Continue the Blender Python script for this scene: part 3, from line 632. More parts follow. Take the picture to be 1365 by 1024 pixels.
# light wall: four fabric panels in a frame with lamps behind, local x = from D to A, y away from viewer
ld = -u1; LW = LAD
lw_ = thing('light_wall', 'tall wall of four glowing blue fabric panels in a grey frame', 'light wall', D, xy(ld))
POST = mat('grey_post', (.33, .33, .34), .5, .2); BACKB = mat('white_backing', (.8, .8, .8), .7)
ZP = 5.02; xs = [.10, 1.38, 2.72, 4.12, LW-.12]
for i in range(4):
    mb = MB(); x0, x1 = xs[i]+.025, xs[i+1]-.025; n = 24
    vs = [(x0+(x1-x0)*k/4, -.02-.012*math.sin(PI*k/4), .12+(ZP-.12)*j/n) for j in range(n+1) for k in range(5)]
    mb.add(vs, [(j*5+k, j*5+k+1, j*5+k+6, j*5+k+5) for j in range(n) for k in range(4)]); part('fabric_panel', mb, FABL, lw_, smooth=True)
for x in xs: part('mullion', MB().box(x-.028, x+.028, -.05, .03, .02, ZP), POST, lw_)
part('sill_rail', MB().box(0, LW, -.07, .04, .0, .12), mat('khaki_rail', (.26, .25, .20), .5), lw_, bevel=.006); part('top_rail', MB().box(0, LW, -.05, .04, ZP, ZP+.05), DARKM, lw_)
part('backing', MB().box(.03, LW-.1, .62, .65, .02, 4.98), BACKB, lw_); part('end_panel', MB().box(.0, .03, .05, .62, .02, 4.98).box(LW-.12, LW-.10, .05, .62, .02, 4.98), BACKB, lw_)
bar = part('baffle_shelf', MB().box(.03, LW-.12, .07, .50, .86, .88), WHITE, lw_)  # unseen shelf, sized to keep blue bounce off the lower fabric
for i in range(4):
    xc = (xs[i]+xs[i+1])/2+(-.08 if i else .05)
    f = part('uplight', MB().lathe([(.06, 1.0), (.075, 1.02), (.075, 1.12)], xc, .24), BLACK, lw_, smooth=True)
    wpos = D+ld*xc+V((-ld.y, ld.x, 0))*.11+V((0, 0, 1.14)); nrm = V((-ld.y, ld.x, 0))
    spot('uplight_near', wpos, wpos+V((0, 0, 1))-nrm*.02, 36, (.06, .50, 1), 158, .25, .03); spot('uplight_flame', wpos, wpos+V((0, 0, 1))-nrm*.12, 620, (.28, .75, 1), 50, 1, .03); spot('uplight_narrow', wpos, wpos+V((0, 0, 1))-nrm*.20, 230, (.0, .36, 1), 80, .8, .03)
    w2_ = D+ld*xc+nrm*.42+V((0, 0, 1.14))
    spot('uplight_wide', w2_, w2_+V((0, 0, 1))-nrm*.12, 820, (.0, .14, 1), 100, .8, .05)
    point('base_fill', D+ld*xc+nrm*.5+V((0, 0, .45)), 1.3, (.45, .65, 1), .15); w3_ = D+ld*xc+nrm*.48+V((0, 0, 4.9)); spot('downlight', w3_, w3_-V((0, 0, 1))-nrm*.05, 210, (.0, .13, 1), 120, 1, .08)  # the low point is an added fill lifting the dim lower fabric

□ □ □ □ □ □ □

Task brief
Give the listing above again, word for word.

Solution to the exercise
Continue the Blender Python script for this scene: part 3, from line 632. More parts follow. Take the picture to be 1365 by 1024 pixels.
# light wall: four fabric panels in a frame with lamps behind, local x = from D to A, y away from viewer
ld = -u1; LW = LAD
lw_ = thing('light_wall', 'tall wall of four glowing blue fabric panels in a grey frame', 'light wall', D, xy(ld))
POST = mat('grey_post', (.33, .33, .34), .5, .2); BACKB = mat('white_backing', (.8, .8, .8), .7)
ZP = 5.02; xs = [.10, 1.38, 2.72, 4.12, LW-.12]
for i in range(4):
    mb = MB(); x0, x1 = xs[i]+.025, xs[i+1]-.025; n = 24
    vs = [(x0+(x1-x0)*k/4, -.02-.012*math.sin(PI*k/4), .12+(ZP-.12)*j/n) for j in range(n+1) for k in range(5)]
    mb.add(vs, [(j*5+k, j*5+k+1, j*5+k+6, j*5+k+5) for j in range(n) for k in range(4)]); part('fabric_panel', mb, FABL, lw_, smooth=True)
for x in xs: part('mullion', MB().box(x-.028, x+.028, -.05, .03, .02, ZP), POST, lw_)
part('sill_rail', MB().box(0, LW, -.07, .04, .0, .12), mat('khaki_rail', (.26, .25, .20), .5), lw_, bevel=.006); part('top_rail', MB().box(0, LW, -.05, .04, ZP, ZP+.05), DARKM, lw_)
part('backing', MB().box(.03, LW-.1, .62, .65, .02, 4.98), BACKB, lw_); part('end_panel', MB().box(.0, .03, .05, .62, .02, 4.98).box(LW-.12, LW-.10, .05, .62, .02, 4.98), BACKB, lw_)
bar = part('baffle_shelf', MB().box(.03, LW-.12, .07, .50, .86, .88), WHITE, lw_)  # unseen shelf, sized to keep blue bounce off the lower fabric
for i in range(4):
    xc = (xs[i]+xs[i+1])/2+(-.08 if i else .05)
    f = part('uplight', MB().lathe([(.06, 1.0), (.075, 1.02), (.075, 1.12)], xc, .24), BLACK, lw_, smooth=True)
    wpos = D+ld*xc+V((-ld.y, ld.x, 0))*.11+V((0, 0, 1.14)); nrm = V((-ld.y, ld.x, 0))
    spot('uplight_near', wpos, wpos+V((0, 0, 1))-nrm*.02, 36, (.06, .50, 1), 158, .25, .03); spot('uplight_flame', wpos, wpos+V((0, 0, 1))-nrm*.12, 620, (.28, .75, 1), 50, 1, .03); spot('uplight_narrow', wpos, wpos+V((0, 0, 1))-nrm*.20, 230, (.0, .36, 1), 80, .8, .03)
    w2_ = D+ld*xc+nrm*.42+V((0, 0, 1.14))
    spot('uplight_wide', w2_, w2_+V((0, 0, 1))-nrm*.12, 820, (.0, .14, 1), 100, .8, .05)
    point('base_fill', D+ld*xc+nrm*.5+V((0, 0, .45)), 1.3, (.45, .65, 1), .15); w3_ = D+ld*xc+nrm*.48+V((0, 0, 4.9)); spot('downlight', w3_, w3_-V((0, 0, 1))-nrm*.05, 210, (.0, .13, 1), 120, 1, .08)  # the low point is an added fill lifting the dim lower fabric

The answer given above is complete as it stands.